__EXERCISE OBJECTIVE__
Every line in the data below from the one containing "Keep writing the" down to the one containing "s.build('pale_mortar_patch', 'concrete', kind='structure')", both included, must be retyped exactly; no other line is to appear.

__PROVIDED ENTRIES__
######
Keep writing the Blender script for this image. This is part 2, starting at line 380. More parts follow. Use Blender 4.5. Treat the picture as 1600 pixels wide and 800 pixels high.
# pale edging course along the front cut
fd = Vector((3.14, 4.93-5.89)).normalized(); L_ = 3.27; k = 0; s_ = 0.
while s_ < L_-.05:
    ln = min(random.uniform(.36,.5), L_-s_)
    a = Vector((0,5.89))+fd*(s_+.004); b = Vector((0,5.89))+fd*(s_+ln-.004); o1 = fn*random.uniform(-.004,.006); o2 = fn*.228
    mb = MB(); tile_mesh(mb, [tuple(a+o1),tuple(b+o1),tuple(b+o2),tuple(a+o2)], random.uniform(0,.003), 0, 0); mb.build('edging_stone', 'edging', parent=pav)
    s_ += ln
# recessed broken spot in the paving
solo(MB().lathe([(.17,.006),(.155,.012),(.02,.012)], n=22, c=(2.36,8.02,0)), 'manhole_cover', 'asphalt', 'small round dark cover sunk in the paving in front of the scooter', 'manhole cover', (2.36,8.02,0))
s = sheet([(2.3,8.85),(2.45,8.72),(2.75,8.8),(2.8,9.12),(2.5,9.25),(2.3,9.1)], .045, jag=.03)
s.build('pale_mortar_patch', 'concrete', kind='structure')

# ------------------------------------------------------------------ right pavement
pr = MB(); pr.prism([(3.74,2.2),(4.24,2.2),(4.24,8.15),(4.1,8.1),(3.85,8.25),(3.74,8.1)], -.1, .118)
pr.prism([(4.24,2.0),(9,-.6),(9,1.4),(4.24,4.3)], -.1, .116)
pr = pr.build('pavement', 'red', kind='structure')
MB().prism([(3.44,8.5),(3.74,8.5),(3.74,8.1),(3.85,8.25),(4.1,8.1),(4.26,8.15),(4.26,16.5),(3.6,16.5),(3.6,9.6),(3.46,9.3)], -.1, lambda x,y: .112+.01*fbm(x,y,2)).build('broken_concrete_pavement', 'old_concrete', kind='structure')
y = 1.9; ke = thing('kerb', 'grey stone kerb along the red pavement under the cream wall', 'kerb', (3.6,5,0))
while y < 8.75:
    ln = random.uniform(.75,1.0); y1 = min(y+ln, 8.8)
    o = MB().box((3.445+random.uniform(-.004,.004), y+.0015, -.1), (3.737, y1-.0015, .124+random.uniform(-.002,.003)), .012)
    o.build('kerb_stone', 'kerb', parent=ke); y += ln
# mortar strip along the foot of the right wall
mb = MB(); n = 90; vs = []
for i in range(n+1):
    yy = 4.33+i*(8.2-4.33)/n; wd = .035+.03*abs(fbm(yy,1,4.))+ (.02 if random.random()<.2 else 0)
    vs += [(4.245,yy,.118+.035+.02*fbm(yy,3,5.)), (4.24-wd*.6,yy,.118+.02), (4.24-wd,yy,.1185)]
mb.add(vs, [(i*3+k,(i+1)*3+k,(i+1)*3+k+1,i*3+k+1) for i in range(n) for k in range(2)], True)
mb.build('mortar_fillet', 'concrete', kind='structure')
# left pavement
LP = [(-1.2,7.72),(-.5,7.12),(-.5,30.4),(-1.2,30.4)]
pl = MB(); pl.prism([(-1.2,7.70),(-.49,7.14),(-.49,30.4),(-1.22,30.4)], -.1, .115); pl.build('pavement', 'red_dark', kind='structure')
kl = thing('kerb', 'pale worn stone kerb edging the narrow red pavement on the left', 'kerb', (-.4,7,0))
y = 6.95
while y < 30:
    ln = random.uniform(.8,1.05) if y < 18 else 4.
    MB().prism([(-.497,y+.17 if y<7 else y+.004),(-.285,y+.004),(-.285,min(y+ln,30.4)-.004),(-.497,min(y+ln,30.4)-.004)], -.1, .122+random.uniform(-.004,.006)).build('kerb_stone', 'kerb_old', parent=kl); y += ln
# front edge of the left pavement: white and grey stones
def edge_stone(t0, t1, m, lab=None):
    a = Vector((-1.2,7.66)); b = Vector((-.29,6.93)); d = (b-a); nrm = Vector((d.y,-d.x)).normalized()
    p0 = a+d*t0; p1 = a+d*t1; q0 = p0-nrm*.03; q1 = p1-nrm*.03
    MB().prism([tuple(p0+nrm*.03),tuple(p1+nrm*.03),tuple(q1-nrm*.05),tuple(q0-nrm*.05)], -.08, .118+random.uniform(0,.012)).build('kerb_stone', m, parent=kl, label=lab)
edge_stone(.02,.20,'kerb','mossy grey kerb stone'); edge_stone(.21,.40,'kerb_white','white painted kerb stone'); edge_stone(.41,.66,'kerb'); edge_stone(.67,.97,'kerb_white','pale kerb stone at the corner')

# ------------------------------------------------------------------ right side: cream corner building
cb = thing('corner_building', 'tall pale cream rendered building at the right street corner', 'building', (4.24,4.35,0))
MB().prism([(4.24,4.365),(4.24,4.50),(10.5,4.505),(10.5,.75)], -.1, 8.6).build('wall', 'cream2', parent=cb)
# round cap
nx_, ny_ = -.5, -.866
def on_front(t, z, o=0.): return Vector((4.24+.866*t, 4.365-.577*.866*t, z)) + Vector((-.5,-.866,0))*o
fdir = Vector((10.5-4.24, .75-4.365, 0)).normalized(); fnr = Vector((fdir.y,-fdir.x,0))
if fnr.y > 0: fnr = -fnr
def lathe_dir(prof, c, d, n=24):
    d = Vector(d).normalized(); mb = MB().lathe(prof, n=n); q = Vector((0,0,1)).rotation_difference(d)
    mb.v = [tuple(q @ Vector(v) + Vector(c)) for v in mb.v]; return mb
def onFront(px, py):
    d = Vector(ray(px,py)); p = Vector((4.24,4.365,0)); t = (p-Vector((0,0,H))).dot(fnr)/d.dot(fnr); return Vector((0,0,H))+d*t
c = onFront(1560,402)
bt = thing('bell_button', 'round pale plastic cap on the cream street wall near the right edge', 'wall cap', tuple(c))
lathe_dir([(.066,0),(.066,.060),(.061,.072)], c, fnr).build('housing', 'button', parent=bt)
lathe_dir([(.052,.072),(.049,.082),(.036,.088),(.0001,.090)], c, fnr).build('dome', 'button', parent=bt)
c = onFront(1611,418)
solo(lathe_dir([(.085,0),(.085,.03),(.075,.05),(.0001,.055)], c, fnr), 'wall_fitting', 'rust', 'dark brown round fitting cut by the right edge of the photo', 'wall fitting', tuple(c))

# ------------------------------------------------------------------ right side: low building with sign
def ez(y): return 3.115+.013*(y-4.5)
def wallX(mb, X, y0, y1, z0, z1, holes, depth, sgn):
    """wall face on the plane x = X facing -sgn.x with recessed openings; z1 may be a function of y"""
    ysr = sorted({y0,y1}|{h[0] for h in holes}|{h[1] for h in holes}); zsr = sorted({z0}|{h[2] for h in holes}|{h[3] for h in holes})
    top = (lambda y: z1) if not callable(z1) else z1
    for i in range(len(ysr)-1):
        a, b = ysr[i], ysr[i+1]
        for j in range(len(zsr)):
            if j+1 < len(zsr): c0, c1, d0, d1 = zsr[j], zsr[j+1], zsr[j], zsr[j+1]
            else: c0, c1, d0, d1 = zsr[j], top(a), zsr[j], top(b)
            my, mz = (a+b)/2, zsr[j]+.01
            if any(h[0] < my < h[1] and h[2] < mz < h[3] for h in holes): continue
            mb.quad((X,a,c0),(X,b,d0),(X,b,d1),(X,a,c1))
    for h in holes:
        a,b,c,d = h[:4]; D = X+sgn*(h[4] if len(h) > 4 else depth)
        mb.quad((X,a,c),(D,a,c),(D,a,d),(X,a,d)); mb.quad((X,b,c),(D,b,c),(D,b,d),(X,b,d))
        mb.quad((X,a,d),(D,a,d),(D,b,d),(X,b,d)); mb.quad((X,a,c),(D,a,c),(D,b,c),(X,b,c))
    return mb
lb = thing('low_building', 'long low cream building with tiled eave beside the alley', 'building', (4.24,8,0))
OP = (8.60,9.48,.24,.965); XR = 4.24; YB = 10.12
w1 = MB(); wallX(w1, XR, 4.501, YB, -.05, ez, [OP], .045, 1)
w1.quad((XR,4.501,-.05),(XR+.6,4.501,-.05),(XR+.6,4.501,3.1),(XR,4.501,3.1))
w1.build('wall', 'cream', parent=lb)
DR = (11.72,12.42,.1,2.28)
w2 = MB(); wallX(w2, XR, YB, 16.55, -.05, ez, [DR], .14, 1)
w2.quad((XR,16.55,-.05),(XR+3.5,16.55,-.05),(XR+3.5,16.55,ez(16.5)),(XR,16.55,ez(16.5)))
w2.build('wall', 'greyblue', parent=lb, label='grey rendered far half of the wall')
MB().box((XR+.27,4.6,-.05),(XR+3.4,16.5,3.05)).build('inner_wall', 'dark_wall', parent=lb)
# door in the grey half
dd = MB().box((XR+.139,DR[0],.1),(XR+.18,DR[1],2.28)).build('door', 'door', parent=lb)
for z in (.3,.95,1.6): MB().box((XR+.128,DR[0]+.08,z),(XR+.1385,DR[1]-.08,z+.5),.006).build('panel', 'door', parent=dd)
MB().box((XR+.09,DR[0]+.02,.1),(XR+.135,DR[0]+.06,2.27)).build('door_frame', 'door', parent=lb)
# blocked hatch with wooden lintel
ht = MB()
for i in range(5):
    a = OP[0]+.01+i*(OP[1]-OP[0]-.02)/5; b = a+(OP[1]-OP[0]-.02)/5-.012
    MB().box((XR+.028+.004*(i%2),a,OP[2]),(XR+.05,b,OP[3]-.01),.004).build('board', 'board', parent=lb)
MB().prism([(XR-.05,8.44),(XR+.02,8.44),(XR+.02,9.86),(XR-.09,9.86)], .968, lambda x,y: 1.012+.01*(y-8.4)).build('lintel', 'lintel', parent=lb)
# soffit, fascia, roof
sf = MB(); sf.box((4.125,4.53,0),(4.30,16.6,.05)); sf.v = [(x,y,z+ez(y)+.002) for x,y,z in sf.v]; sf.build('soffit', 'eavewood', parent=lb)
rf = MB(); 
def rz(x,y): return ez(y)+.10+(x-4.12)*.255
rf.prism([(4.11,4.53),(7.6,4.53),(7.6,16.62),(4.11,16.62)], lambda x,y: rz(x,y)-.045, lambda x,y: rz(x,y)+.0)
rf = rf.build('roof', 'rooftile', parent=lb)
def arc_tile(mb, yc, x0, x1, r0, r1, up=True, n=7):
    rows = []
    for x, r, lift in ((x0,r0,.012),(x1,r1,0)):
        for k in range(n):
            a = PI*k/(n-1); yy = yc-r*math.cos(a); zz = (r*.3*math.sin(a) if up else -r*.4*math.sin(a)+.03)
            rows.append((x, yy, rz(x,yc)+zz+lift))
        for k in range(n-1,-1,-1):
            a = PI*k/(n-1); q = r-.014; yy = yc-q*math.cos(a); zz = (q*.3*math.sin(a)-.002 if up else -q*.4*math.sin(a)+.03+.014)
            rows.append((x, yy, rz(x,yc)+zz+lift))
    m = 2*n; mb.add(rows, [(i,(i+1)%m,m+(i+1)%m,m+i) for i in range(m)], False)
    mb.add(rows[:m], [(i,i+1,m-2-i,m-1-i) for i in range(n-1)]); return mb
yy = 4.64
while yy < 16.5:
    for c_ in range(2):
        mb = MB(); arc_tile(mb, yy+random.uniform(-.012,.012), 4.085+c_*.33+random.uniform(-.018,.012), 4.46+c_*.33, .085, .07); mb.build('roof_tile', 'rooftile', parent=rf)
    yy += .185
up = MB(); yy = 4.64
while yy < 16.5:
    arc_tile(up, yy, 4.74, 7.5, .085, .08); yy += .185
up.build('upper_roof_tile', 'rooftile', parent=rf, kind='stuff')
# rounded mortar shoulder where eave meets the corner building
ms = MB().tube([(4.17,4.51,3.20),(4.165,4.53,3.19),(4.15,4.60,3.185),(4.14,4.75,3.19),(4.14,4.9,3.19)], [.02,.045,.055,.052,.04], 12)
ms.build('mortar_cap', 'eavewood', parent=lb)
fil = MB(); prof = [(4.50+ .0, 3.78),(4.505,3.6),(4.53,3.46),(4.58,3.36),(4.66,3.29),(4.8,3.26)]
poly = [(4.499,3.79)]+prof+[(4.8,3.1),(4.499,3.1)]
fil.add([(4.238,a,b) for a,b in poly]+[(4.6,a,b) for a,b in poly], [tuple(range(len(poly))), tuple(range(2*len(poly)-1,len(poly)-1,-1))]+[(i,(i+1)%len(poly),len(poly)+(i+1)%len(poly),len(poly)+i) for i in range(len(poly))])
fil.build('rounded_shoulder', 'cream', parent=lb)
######
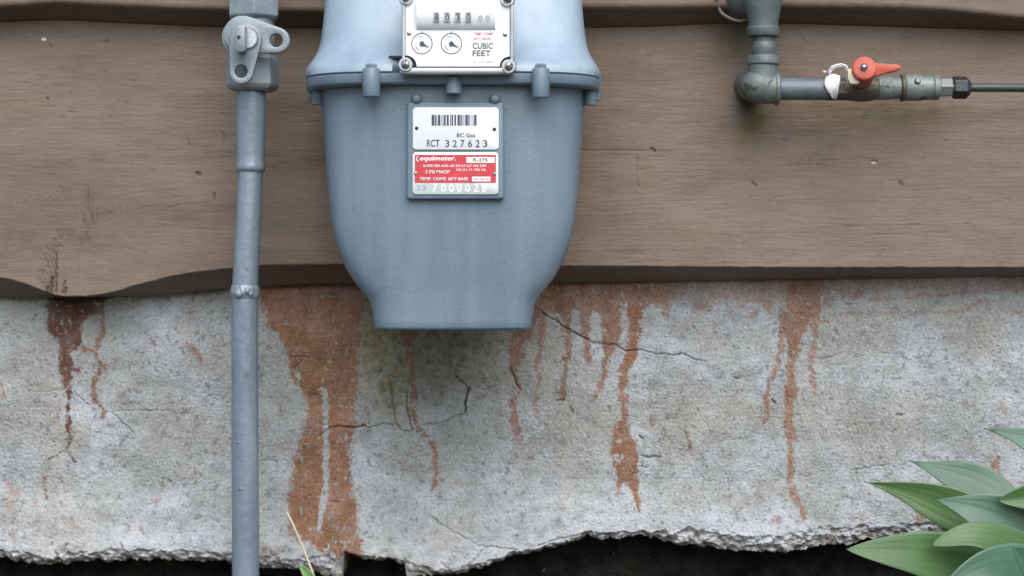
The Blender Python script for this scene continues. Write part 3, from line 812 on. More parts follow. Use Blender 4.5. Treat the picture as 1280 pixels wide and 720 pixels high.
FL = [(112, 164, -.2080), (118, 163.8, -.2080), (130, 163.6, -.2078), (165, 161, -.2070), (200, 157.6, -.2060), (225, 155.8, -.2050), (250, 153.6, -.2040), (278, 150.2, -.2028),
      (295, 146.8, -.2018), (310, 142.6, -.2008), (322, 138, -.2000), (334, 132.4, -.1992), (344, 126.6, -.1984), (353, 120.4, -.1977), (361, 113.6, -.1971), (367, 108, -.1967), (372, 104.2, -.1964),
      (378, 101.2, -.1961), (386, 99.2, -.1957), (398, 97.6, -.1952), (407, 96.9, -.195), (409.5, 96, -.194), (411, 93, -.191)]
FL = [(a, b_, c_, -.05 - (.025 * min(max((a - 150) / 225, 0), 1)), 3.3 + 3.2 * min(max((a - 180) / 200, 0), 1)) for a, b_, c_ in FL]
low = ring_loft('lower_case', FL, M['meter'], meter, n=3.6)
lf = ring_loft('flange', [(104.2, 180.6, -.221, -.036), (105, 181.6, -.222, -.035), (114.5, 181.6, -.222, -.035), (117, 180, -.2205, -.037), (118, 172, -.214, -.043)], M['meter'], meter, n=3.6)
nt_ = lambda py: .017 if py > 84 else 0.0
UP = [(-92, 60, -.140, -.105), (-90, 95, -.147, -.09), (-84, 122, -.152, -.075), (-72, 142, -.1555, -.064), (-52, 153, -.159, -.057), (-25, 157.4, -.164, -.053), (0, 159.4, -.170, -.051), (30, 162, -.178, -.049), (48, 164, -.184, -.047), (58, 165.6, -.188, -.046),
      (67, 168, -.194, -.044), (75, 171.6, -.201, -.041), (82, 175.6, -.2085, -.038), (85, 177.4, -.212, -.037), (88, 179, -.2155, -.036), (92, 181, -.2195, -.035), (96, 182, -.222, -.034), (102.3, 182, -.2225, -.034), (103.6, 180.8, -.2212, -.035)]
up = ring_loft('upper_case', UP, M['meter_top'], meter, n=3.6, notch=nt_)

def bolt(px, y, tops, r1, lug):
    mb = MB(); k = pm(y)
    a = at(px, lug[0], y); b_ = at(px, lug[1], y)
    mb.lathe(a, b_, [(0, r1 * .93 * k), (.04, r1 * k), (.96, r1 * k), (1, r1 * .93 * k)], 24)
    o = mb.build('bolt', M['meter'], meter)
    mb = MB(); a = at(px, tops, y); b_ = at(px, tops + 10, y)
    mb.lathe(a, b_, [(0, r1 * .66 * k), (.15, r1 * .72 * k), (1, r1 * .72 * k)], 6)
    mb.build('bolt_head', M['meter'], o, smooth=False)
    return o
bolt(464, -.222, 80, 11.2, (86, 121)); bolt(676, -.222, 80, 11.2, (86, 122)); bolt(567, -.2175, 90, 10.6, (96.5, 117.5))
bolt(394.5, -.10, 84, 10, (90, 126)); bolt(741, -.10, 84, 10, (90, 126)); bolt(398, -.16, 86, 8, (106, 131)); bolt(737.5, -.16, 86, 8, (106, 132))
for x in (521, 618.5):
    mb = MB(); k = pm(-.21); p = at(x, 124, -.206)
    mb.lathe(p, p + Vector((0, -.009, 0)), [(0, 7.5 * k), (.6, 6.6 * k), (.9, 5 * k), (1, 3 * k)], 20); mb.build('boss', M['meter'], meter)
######
__FINISHED ANSWER__
Keep writing the Blender script for this image. This is part 2, starting at line 380. More parts follow. Use Blender 4.5. Treat the picture as 1600 pixels wide and 800 pixels high.
# pale edging course along the front cut
fd = Vector((3.14, 4.93-5.89)).normalized(); L_ = 3.27; k = 0; s_ = 0.
while s_ < L_-.05:
    ln = min(random.uniform(.36,.5), L_-s_)
    a = Vector((0,5.89))+fd*(s_+.004); b = Vector((0,5.89))+fd*(s_+ln-.004); o1 = fn*random.uniform(-.004,.006); o2 = fn*.228
    mb = MB(); tile_mesh(mb, [tuple(a+o1),tuple(b+o1),tuple(b+o2),tuple(a+o2)], random.uniform(0,.003), 0, 0); mb.build('edging_stone', 'edging', parent=pav)
    s_ += ln
# recessed broken spot in the paving
solo(MB().lathe([(.17,.006),(.155,.012),(.02,.012)], n=22, c=(2.36,8.02,0)), 'manhole_cover', 'asphalt', 'small round dark cover sunk in the paving in front of the scooter', 'manhole cover', (2.36,8.02,0))
s = sheet([(2.3,8.85),(2.45,8.72),(2.75,8.8),(2.8,9.12),(2.5,9.25),(2.3,9.1)], .045, jag=.03)
s.build('pale_mortar_patch', 'concrete', kind='structure')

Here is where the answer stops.